Problem to solve: Extract every line that contains the word "script".
○ ○ ○ ○
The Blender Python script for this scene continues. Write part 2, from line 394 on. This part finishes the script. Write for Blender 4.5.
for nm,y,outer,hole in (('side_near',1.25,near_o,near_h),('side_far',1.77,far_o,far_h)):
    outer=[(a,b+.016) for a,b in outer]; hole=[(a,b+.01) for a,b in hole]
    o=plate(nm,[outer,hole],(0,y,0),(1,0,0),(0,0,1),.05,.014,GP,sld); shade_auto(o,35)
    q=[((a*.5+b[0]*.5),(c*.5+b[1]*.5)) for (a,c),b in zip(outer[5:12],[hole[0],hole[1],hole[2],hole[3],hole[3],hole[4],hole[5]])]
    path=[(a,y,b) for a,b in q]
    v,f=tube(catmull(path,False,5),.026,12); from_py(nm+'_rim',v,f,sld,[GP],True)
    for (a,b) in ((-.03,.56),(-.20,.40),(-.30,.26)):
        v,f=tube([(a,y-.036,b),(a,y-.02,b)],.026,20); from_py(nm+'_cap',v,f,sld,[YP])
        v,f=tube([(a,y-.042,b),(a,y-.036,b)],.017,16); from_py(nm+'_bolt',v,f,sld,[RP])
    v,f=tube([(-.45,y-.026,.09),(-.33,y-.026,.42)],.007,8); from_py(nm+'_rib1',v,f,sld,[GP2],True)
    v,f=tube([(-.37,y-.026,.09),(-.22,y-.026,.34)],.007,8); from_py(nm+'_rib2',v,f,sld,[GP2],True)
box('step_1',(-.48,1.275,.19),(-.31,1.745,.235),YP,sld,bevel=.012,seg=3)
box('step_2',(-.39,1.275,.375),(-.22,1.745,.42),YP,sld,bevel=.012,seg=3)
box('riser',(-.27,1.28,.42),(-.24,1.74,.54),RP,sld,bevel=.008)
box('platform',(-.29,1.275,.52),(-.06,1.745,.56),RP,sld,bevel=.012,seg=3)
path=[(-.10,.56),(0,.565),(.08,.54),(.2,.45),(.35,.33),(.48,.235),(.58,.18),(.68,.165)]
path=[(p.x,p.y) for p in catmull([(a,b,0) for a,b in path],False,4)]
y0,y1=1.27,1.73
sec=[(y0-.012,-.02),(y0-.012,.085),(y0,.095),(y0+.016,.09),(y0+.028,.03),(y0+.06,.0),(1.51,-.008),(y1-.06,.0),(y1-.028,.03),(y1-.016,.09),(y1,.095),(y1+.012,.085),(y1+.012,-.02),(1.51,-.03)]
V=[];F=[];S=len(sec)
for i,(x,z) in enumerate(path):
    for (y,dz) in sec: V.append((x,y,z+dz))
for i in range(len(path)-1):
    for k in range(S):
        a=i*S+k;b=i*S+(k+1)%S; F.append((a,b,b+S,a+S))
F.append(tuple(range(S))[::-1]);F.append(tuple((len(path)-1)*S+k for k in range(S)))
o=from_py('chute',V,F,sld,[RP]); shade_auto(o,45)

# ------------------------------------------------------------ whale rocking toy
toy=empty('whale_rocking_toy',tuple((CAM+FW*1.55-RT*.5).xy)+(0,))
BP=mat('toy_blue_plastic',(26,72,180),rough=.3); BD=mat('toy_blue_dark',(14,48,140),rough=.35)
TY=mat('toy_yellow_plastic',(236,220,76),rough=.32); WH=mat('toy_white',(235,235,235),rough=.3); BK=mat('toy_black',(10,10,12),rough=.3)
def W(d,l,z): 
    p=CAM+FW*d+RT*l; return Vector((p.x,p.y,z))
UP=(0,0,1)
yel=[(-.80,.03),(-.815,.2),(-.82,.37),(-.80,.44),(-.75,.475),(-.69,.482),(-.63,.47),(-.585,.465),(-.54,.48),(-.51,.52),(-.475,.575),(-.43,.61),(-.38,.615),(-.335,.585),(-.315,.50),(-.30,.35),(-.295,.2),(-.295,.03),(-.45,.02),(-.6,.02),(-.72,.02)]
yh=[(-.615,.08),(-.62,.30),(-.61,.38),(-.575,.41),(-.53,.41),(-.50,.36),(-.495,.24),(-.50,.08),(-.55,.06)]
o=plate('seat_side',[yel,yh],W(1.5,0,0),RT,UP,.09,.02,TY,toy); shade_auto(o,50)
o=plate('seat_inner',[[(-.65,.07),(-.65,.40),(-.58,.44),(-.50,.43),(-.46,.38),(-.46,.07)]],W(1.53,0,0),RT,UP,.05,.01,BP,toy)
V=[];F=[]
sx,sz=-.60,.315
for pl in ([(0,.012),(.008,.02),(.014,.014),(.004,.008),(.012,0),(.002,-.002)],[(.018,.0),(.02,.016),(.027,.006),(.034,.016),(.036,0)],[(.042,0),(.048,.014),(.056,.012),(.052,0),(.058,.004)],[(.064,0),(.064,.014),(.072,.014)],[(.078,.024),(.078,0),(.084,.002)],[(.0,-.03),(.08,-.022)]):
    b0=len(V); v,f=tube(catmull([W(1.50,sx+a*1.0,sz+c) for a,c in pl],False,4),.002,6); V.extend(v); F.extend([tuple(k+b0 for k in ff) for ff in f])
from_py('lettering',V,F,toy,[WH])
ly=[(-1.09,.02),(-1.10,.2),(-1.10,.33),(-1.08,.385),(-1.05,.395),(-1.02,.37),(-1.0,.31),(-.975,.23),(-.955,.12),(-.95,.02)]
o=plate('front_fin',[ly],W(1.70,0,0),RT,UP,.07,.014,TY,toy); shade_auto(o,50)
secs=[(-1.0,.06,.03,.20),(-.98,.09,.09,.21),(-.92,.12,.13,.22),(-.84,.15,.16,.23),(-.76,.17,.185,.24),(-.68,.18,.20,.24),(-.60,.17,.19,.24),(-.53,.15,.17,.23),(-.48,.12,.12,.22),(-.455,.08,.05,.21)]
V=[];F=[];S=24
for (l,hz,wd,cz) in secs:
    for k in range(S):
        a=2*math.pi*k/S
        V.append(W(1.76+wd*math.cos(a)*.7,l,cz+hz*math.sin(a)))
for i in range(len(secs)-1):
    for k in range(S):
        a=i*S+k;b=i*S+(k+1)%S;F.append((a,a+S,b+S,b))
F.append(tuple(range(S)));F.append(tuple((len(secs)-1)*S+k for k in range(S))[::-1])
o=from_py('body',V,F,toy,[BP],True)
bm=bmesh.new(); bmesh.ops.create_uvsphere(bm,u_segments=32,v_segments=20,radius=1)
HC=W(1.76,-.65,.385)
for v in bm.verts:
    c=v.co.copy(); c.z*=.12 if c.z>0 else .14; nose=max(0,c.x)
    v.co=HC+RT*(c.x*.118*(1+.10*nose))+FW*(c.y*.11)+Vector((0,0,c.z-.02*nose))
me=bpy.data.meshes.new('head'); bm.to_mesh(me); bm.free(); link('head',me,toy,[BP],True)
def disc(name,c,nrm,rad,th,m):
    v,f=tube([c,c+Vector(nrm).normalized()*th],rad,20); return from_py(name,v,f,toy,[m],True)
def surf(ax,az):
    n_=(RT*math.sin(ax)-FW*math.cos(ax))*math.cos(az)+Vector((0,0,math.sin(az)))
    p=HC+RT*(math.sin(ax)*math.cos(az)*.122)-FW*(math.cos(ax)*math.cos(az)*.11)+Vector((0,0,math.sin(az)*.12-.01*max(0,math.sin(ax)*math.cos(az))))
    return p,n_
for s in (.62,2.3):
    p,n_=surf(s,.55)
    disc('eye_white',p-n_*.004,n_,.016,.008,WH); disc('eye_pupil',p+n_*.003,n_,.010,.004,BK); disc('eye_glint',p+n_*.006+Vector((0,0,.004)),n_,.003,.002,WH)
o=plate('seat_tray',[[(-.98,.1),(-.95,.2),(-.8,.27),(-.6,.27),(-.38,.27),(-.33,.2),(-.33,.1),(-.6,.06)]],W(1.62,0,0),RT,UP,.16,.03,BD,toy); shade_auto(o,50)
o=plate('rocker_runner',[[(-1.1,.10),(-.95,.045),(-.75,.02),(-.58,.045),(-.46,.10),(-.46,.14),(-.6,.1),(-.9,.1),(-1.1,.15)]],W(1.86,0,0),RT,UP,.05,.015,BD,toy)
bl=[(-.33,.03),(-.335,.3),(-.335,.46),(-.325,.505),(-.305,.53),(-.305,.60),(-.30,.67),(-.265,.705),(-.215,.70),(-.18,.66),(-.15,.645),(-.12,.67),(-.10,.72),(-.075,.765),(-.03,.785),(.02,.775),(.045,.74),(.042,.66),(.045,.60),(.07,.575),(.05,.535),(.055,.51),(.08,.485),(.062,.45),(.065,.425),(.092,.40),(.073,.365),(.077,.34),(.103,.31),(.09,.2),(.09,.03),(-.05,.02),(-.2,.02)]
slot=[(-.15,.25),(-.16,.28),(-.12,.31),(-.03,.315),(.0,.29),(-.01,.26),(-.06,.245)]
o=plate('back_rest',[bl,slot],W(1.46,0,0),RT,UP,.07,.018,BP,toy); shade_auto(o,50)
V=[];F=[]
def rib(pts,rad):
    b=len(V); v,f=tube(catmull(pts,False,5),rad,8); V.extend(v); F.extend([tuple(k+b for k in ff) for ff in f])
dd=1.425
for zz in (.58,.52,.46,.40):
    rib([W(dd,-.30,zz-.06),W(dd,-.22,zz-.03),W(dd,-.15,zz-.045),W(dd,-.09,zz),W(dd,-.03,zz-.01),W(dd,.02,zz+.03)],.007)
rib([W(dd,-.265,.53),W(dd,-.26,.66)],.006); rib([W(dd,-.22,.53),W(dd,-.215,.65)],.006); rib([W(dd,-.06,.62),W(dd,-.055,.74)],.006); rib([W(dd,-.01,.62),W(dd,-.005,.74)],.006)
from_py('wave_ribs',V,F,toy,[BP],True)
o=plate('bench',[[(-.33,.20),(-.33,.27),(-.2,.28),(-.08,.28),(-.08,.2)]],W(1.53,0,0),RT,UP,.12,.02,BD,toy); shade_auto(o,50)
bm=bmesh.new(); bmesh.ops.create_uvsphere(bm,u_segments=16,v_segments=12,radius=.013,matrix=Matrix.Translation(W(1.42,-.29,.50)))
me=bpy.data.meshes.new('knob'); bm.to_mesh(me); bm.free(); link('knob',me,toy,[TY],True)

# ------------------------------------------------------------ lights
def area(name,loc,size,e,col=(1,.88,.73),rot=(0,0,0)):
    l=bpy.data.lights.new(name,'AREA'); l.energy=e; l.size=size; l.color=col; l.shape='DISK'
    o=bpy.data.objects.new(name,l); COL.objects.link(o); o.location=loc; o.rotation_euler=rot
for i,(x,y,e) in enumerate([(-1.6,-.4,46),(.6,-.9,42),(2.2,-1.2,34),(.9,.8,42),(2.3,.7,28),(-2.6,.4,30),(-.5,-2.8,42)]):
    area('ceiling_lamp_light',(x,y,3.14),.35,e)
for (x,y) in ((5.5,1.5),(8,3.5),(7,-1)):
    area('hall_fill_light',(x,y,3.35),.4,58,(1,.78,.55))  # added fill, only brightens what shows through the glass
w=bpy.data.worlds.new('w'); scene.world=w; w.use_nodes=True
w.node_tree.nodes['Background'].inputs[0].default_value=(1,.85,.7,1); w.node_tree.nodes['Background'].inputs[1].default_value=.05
○ ○ ○ ○
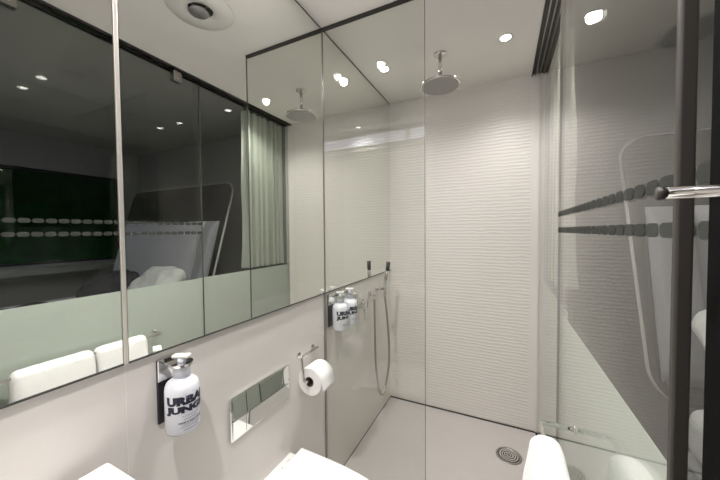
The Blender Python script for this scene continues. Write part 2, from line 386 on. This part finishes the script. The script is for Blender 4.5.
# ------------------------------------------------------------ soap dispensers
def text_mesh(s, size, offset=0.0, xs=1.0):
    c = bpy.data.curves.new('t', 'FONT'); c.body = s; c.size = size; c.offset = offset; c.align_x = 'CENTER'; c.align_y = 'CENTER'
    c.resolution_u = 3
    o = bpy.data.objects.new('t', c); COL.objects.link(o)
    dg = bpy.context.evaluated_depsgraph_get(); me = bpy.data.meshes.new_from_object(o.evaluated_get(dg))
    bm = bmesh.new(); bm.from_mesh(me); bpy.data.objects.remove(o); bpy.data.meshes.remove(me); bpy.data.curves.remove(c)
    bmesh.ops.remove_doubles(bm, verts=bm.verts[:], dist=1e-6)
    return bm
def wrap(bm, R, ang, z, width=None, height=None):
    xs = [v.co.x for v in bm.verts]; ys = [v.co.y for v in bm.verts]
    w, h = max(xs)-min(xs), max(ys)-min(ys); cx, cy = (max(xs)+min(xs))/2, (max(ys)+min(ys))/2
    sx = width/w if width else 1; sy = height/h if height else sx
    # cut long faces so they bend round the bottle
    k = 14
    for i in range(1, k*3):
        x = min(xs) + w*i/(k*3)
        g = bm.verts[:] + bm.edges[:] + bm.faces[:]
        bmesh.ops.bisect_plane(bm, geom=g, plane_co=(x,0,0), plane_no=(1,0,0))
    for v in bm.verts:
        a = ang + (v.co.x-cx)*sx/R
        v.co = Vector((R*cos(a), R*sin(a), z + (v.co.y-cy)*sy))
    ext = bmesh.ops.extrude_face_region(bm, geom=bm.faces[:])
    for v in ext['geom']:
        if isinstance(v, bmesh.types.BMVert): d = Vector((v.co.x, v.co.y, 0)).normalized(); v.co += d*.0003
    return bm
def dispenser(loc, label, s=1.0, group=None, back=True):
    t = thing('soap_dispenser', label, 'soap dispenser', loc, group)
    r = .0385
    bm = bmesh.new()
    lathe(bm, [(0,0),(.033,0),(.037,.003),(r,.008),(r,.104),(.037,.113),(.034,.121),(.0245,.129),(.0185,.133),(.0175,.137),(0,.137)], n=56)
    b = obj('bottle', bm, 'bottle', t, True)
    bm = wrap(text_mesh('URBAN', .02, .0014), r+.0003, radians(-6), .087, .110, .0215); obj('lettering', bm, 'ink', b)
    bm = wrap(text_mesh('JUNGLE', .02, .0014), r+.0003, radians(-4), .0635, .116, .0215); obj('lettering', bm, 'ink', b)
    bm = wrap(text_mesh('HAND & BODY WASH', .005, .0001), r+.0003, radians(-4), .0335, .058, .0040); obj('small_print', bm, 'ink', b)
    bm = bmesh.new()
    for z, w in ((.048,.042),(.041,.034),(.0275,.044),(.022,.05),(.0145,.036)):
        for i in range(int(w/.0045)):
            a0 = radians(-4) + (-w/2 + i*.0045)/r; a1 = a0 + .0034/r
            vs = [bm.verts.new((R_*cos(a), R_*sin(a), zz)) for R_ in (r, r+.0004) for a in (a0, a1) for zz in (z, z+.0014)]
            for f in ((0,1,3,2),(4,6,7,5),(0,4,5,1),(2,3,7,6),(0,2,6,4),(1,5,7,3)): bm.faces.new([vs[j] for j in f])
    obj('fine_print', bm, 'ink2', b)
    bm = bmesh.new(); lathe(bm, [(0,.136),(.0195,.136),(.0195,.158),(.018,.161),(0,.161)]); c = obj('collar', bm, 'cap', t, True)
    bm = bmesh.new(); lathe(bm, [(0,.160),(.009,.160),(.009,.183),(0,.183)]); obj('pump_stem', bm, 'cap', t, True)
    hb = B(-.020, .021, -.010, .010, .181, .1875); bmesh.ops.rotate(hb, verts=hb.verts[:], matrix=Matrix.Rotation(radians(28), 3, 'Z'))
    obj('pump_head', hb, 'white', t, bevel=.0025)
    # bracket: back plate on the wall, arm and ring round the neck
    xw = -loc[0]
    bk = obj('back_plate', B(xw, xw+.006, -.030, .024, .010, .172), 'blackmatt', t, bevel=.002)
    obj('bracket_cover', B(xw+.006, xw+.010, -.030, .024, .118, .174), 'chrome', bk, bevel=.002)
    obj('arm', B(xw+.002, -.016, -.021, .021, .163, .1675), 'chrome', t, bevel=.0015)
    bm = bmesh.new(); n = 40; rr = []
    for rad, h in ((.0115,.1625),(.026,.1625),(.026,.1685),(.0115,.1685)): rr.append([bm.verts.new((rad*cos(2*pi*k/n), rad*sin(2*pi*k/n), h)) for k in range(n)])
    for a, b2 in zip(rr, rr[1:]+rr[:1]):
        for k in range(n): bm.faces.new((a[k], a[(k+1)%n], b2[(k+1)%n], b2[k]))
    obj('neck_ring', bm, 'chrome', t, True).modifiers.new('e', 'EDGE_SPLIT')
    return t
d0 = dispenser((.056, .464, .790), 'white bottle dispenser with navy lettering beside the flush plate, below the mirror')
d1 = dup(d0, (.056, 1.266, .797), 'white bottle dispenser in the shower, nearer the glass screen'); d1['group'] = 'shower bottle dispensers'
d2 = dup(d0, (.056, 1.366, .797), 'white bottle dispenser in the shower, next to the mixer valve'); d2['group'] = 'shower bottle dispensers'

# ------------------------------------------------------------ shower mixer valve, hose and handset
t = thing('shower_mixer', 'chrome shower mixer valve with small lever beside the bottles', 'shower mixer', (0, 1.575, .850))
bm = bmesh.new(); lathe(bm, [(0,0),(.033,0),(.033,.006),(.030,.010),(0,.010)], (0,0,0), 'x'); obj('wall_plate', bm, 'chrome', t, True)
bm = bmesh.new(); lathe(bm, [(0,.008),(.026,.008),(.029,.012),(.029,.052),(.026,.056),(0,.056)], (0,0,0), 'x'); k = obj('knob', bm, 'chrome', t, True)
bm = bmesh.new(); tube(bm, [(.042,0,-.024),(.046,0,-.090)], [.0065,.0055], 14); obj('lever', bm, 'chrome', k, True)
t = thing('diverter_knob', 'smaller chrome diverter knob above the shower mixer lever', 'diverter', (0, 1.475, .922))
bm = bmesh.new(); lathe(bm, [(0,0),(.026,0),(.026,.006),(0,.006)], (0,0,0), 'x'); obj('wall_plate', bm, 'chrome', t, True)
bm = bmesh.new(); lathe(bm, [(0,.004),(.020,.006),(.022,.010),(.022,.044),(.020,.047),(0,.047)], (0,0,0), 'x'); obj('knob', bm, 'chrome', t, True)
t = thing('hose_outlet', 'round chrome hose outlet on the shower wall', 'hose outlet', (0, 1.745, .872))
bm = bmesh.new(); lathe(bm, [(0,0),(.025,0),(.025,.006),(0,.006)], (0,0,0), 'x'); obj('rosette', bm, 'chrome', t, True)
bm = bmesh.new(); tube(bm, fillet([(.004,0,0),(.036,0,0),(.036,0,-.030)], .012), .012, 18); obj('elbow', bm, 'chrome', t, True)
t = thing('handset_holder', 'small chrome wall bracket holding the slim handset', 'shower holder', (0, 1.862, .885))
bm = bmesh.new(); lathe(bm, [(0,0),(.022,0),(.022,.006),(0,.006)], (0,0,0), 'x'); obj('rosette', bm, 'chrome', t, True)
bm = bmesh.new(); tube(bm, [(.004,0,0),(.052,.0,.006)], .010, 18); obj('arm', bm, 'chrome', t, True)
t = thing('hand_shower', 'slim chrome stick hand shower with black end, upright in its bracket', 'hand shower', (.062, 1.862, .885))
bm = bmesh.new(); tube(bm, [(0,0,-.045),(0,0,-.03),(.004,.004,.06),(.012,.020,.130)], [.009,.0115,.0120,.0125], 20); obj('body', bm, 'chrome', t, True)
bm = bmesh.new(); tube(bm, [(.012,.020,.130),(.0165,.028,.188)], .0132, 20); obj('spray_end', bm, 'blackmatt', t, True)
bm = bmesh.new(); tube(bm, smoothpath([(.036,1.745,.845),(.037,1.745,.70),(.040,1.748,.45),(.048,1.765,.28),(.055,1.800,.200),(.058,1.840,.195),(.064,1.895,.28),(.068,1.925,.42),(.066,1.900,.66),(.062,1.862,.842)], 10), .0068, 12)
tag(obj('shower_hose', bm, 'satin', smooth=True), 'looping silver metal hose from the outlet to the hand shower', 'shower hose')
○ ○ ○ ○
Task solution:
The Blender Python script for this scene continues. Write part 2, from line 394 on. This part finishes the script. Write for Blender 4.5.
The Blender Python script for this scene continues. Write part 2, from line 386 on. This part finishes the script. The script is for Blender 4.5.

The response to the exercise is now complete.